- [Directions for this task]: In the records below, find the line containing "The Blender Python" and the line containing "tag(obj('water', me), 'calm"; please repeat exactly the lines from one to the other, both included, and nothing more.

- [Extracted material]:
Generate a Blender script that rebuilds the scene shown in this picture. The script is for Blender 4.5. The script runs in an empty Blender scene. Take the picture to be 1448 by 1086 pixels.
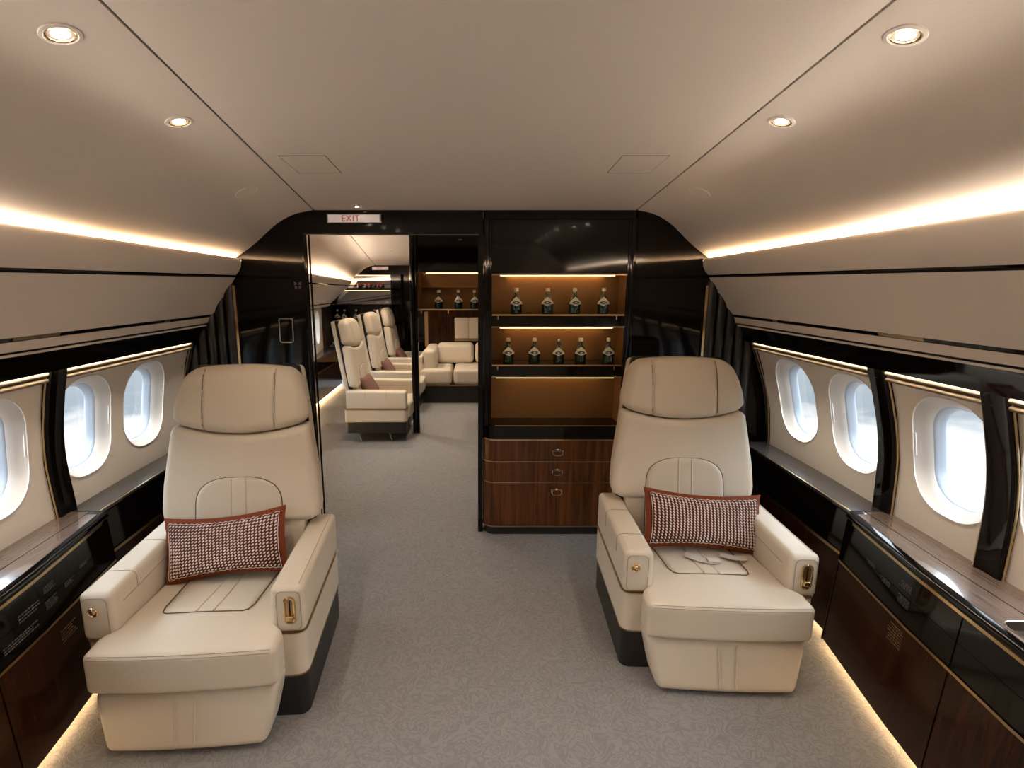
--
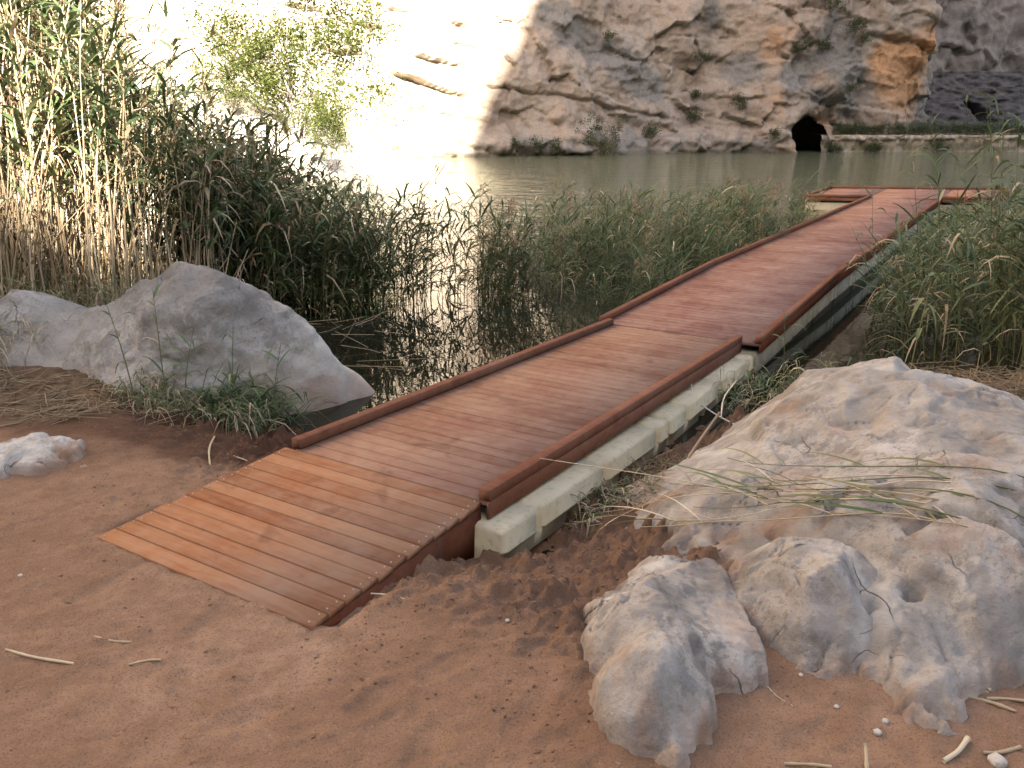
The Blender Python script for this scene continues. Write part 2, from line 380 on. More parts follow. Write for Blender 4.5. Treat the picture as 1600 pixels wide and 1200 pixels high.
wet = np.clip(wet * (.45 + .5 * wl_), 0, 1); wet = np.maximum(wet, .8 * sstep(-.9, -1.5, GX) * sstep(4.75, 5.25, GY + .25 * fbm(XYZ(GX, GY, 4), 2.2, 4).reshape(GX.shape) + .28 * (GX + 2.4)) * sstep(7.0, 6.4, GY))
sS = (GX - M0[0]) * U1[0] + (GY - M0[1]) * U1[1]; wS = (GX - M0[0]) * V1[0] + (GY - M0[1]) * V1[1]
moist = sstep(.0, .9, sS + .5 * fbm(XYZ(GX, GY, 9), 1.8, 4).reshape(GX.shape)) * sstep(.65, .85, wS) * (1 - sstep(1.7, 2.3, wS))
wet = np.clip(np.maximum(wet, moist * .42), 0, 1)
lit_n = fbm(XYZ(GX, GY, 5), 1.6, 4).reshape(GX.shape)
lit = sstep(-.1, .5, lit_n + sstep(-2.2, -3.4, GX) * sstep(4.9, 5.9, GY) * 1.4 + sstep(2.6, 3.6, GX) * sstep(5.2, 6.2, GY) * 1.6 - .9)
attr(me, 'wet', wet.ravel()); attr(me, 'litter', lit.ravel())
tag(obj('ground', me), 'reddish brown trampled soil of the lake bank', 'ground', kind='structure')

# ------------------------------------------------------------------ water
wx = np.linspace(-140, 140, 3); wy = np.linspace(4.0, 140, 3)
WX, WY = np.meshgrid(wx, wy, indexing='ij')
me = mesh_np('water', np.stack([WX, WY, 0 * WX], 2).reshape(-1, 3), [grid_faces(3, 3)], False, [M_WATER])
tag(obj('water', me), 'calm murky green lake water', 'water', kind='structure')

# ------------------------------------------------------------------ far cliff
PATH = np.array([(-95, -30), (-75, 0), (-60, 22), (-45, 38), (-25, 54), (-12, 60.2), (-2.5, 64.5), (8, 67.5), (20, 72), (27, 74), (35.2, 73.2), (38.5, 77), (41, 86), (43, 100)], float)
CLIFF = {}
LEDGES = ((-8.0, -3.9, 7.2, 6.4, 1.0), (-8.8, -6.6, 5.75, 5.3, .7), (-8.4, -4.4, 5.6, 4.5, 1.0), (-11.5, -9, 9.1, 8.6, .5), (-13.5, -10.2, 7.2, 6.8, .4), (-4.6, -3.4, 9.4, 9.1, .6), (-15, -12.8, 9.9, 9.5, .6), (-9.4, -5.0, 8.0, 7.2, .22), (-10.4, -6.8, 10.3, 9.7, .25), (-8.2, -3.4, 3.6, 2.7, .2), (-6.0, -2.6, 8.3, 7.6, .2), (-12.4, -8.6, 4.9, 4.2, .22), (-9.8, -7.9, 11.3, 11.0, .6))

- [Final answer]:
The Blender Python script for this scene continues. Write part 2, from line 380 on. More parts follow. Write for Blender 4.5. Treat the picture as 1600 pixels wide and 1200 pixels high.
wet = np.clip(wet * (.45 + .5 * wl_), 0, 1); wet = np.maximum(wet, .8 * sstep(-.9, -1.5, GX) * sstep(4.75, 5.25, GY + .25 * fbm(XYZ(GX, GY, 4), 2.2, 4).reshape(GX.shape) + .28 * (GX + 2.4)) * sstep(7.0, 6.4, GY))
sS = (GX - M0[0]) * U1[0] + (GY - M0[1]) * U1[1]; wS = (GX - M0[0]) * V1[0] + (GY - M0[1]) * V1[1]
moist = sstep(.0, .9, sS + .5 * fbm(XYZ(GX, GY, 9), 1.8, 4).reshape(GX.shape)) * sstep(.65, .85, wS) * (1 - sstep(1.7, 2.3, wS))
wet = np.clip(np.maximum(wet, moist * .42), 0, 1)
lit_n = fbm(XYZ(GX, GY, 5), 1.6, 4).reshape(GX.shape)
lit = sstep(-.1, .5, lit_n + sstep(-2.2, -3.4, GX) * sstep(4.9, 5.9, GY) * 1.4 + sstep(2.6, 3.6, GX) * sstep(5.2, 6.2, GY) * 1.6 - .9)
attr(me, 'wet', wet.ravel()); attr(me, 'litter', lit.ravel())
tag(obj('ground', me), 'reddish brown trampled soil of the lake bank', 'ground', kind='structure')

# ------------------------------------------------------------------ water
wx = np.linspace(-140, 140, 3); wy = np.linspace(4.0, 140, 3)
WX, WY = np.meshgrid(wx, wy, indexing='ij')
me = mesh_np('water', np.stack([WX, WY, 0 * WX], 2).reshape(-1, 3), [grid_faces(3, 3)], False, [M_WATER])
tag(obj('water', me), 'calm murky green lake water', 'water', kind='structure')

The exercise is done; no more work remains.